Data segment:
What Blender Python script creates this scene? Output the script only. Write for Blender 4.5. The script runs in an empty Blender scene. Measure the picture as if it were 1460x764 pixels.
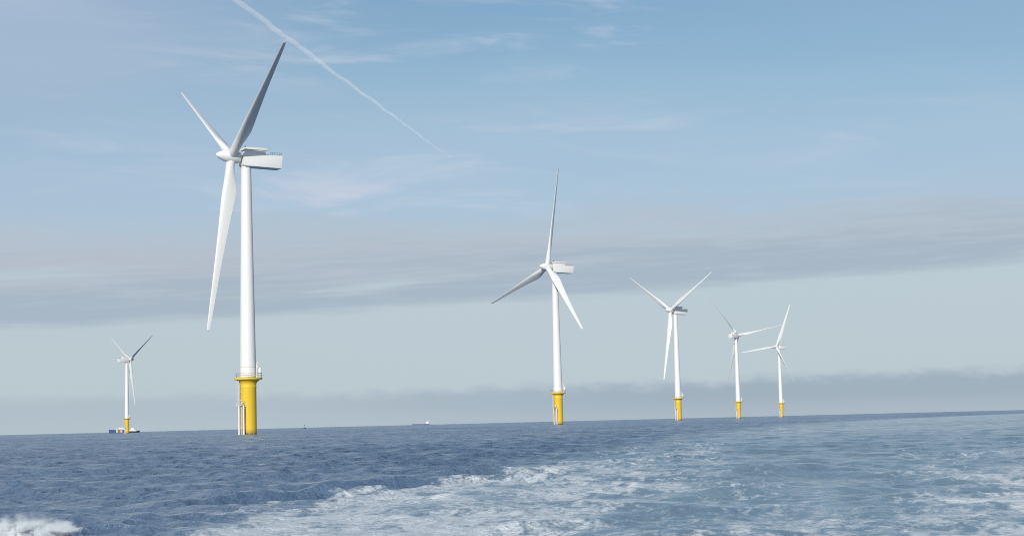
import bpy, bmesh, math, random
import numpy as np
from mathutils import Vector, Matrix

random.seed(7)
RNG = np.random.default_rng(11)
R = math.radians
scene = bpy.context.scene
COL = scene.collection

# ------------------------------------------------------------------ camera
EYE = 1.4
cam_data = bpy.data.cameras.new('camera')
cam_data.sensor_width = 36.0
cam_data.lens = 2400 / 1460 * 36.0
cam_data.clip_start = 0.2
cam_data.clip_end = 120000
cam = bpy.data.objects.new('camera', cam_data)
COL.objects.link(cam)
pitch = math.atan(219.9 / 2400)
cam.matrix_world = (Matrix.Translation((0, 0, EYE))
                    @ Matrix.Rotation(math.pi / 2 + pitch, 4, 'X')
                    @ Matrix.Rotation(-R(1.41), 4, 'Z'))
scene.camera = cam

# ------------------------------------------------------------------ light
SUN_EL = R(21.5)
SUN_LEFT = R(13)                      # the sun stands behind the camera, a little to its left
sun_dir = Vector((-math.sin(SUN_LEFT) * math.cos(SUN_EL), -math.cos(SUN_LEFT) * math.cos(SUN_EL), math.sin(SUN_EL)))
sl = bpy.data.lights.new('sun', 'SUN')
sl.energy = 3.3
sl.angle = R(0.5)
sl.color = (1.0, 0.965, 0.90)
so = bpy.data.objects.new('sun', sl)
so.rotation_euler = sun_dir.to_track_quat('Z', 'Y').to_euler()
so.location = sun_dir * 300
COL.objects.link(so)

scene.view_settings.view_transform = 'Standard'
scene.view_settings.look = 'None'
scene.view_settings.exposure = 0.0
scene.view_settings.gamma = 1.0
scene.view_settings.use_curve_mapping = False
scene.cycles.volume_bounces = 4
scene.cycles.max_bounces = 8
scene.cycles.use_denoising = True
scene.cycles.use_adaptive_sampling = False
scene.cycles.filter_width = 1.0


# ------------------------------------------------------------------ node helper
class NT:
    def __init__(self, tree):
        self.t = tree

    def node(self, kind, ins=None, **props):
        n = self.t.nodes.new(kind)
        for k, v in props.items():
            setattr(n, k, v)
        for k, v in (ins or {}).items():
            self.set(n.inputs[k], v)
        return n

    def set(self, sock, v):
        if isinstance(v, bpy.types.NodeSocket):
            self.t.links.new(v, sock)
        elif isinstance(v, bpy.types.Node):
            self.t.links.new(v.outputs[0], sock)
        else:
            sock.default_value = v

    def m(self, op, a, b=None, c=None, clamp=False):
        n = self.node('ShaderNodeMath', operation=op, use_clamp=clamp)
        for i, v in enumerate((a, b, c)):
            if v is not None:
                self.set(n.inputs[i], v)
        return n.outputs[0]

    def step(self, x, lo, hi, smooth=True):
        n = self.node('ShaderNodeMapRange', {'Value': x, 'From Min': lo, 'From Max': hi, 'To Min': 0.0, 'To Max': 1.0})
        n.interpolation_type = 'SMOOTHSTEP' if smooth else 'LINEAR'
        return n.outputs[0]

    def mixc(self, f, a, b, blend='MIX'):
        n = self.node('ShaderNodeMix', data_type='RGBA', blend_type=blend)
        for i, v in ((0, f), (6, a), (7, b)):
            if isinstance(v, tuple) and len(v) == 3:
                v = v + (1.0,)
            self.set(n.inputs[i], v)
        return n.outputs[2]

    def noise(self, vec, scale, detail=3.0, rough=0.5, distortion=0.0):
        n = self.node('ShaderNodeTexNoise', {'Vector': vec, 'Scale': scale, 'Detail': detail, 'Roughness': rough, 'Distortion': distortion})
        return n.outputs[0]

    def xyz(self, x, y, z):
        return self.node('ShaderNodeCombineXYZ', {0: x, 1: y, 2: z}).outputs[0]


def srgb(r, g, b):
    f = lambda c: (c / 12.92) if c <= 0.04045 else ((c + 0.055) / 1.055) ** 2.4
    return (f(r / 255), f(g / 255), f(b / 255))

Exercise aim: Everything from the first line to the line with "COL = scene.collection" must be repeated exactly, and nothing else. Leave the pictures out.

Written response:
What Blender Python script creates this scene? Output the script only. Write for Blender 4.5. The script runs in an empty Blender scene. Measure the picture as if it were 1460x764 pixels.
import bpy, bmesh, math, random
import numpy as np
from mathutils import Vector, Matrix

random.seed(7)
RNG = np.random.default_rng(11)
R = math.radians
scene = bpy.context.scene
COL = scene.collection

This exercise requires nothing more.